7 Canceling Units
When using mathematical equations in chemistry, the numbers you plug into the equation will also have units. The units follow the same math as the numbers and cancel accordingly. It’s important to include the units with the numbers you put into an equation and follow through with canceling them, because that is how you know whether or not you need to the change units of the given quantities you are plugging into the equation. You won’t be told ahead of time if you need to change units, you will discover it during the unit cancellation process.
Example 8.1
The density of honey is 1.42 g/mL. What is the mass of 1.45 L of honey?
Answer: Solving the definition of density [latex]density=\frac{mass}{volume}[/latex] for mass gives
[latex]mass=density*volume[/latex]
Plugging in the numbers and their units gives
[latex]mass=\frac{1.42g}{mL}*1.45L[/latex]
The answer from multiplying these numbers is not correct because the units would be g·L/mL, which is not a unit of mass. Notice that mL in the denominator does not cancel with L in the numerator. They are both volume, but because they aren’t in the same units, they don’t cancel. You can go back and change one of the quantities so that both have the same units (it doesn’t matter if you put them both in mL or both in L) and redo the calculation, or you can just multiply by the appropriate unit conversion during the calculation
[latex]mass=\frac{1.42g}{mL}*1.45L*\frac{1000mL}{1L}=2060g[/latex]

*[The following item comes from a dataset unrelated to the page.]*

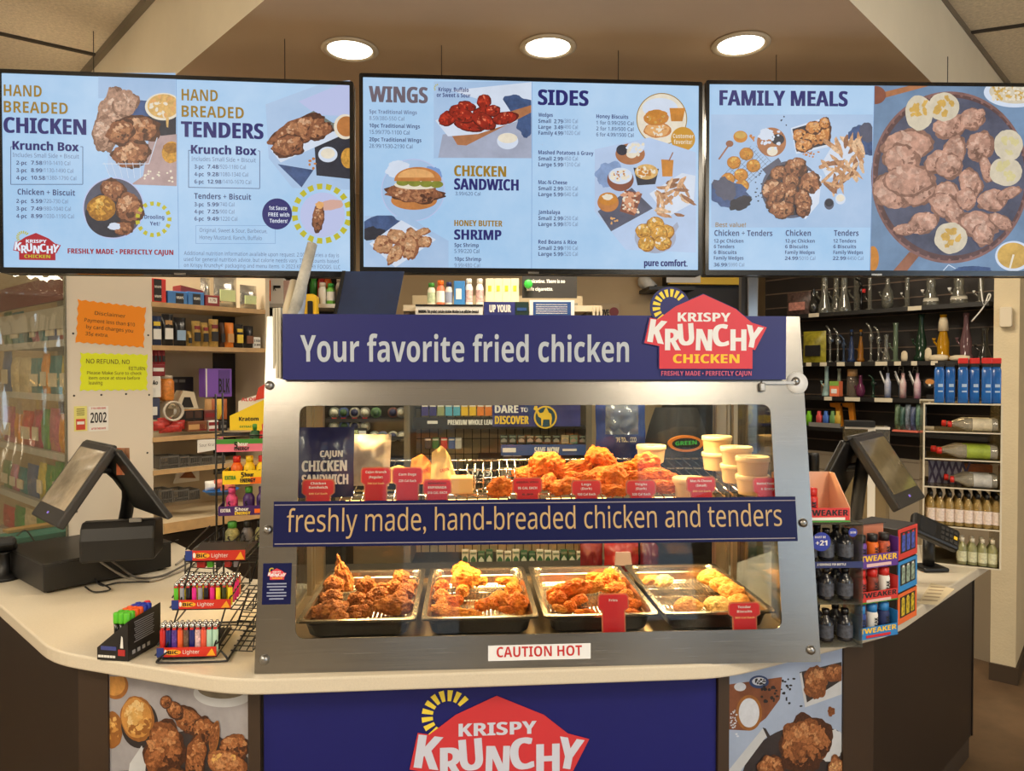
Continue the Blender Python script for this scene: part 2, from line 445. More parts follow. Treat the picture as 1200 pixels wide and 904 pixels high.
# the shop front behind the photographer: three openings with panes
w = MB()
STORE = M('store_wall_dim', (150, 140, 126), rough=.8)
for x0, x1 in ((-4.5, -1.1), (-0.1, 1.95), (4.25, 4.5)): w.box(((x0 + x1) / 2, -4.95, 1.55), (x1 - x0, 0.1, 3.1), STORE)
w.box((3.1, -4.95, 0.28), (2.3, 0.1, 0.56), STORE); w.box((3.1, -4.95, 2.88), (2.3, 0.1, 0.44), STORE); w.box((-.6, -4.95, 2.88), (1, .1, .44), STORE)
w.obj('wall_front', kind='structure')
g = MB(); x0, x1 = 1.95, 4.25
g.box(((x0 + x1) / 2, -4.95, 1.61), (x1 - x0, 0.006, 2.1), GLASS)
for x in (x0 + .02, (x0 + x1) / 2, x1 - .02): g.box((x, -4.95, 1.61), (0.04, 0.06, 2.1), DGREY)
for z in (0.58, 2.64): g.box(((x0 + x1) / 2, -4.95, z), (x1 - x0, 0.06, 0.04), DGREY)
g.obj('window_1', kind='structure')
g = MB(); g.box((-.6, -4.95, 1.33), (1.0, .006, 2.66), GLASS)
for x in (-1.07, -.13): g.box((x, -4.95, 1.33), (.06, .06, 2.66), DGREY)
for z in (.06, 1.0, 2.62): g.box((-.6, -4.95, z), (.94, .06, .08), DGREY)
g.obj('door_1', kind='structure')

# column on the right, turned 45 degrees
STUC = M('cream_stucco', (214, 198, 164), rough=0.8, var=(5, 0.05), bump=(90, 0.2))
STUC2 = M('stucco_scuffed', (214, 198, 164), rough=0.85, var=(22, 0.12), bump=(60, 0.3))
ca = at_z(1160, 796, 0.0)
cf = frame((ca.x, ca.y, 0), (0.72, -0.694, 0))
u1 = on(cf, 1192, 620)[0]
col = MB(); col.prism([(0, 0), (u1, 0), (u1, 0.62), (0, 0.62)], 0, 3.1, STUC, Matrix.Translation(ca) @ Matrix.Rotation(atan2(-0.694, 0.72), 4, 'Z'))
col.obj('column', kind='structure')
cb = MB(); cb.prism([(-0.004, -0.012), (u1 + 0.012, -0.012), (u1 + 0.012, 0.6), (-0.004, 0.6)], 0, 0.09, M('brown_vinyl_base', (70, 56, 42), rough=0.5), Matrix.Translation(ca) @ Matrix.Rotation(atan2(-0.694, 0.72), 4, 'Z'))
cb.obj('baseboard_right', kind='structure')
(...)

Now the mL and L cancel, and the only unit that remains is g, which is a unit of mass.
Following through with the cancellation of units will also help you catch any algebra errors that you have made, as shown in the following example.
Example 8.2
The density of honey is 1.42 g/mL. What is the volume of 32.6 g of honey?
Answer with Algebra Error: Suppose that when you solve the definition of density [latex]density=\frac{mass}{volume}[/latex] for volume, you made an algebra error and came up with [latex]volume=\frac{density}{mass}[/latex], which is wrong. You would catch this error when plugging in the numbers if you follow through with the units, since the units in the answer aren’t volume units.
[latex]volume=\frac{1.42g/mL}{32.6g}=0.436\frac{g/mL}{g}[/latex]
Remembering that dividing is the same as multiplying by the reciprocal, the units simplify to
[latex]\frac{g}{mL}*\frac{1}{g}=\frac{1}{mL}[/latex]
Notice that the ending units are 1/mL. This is not volume units, they are 1/volume units, which is not what we want. Taking the time to simplify the units on the answer and noticing that they weren’t right revealed that something was wrong with the calculation.
Correct Answer: Solving density for volume correctly gives
[latex]volume=\frac{mass}{density}=\frac{32.6g}{1.42g/mL}=23.0\frac{g}{g/mL}[/latex]
Remembering that dividing is the same as multiplying by the reciprocal, the units simplify to
[latex]\frac{g}{g/mL}=g*\frac{mL}{g}=mL[/latex]
Since mL is a volume unit, the correct answer is 23.0 mL.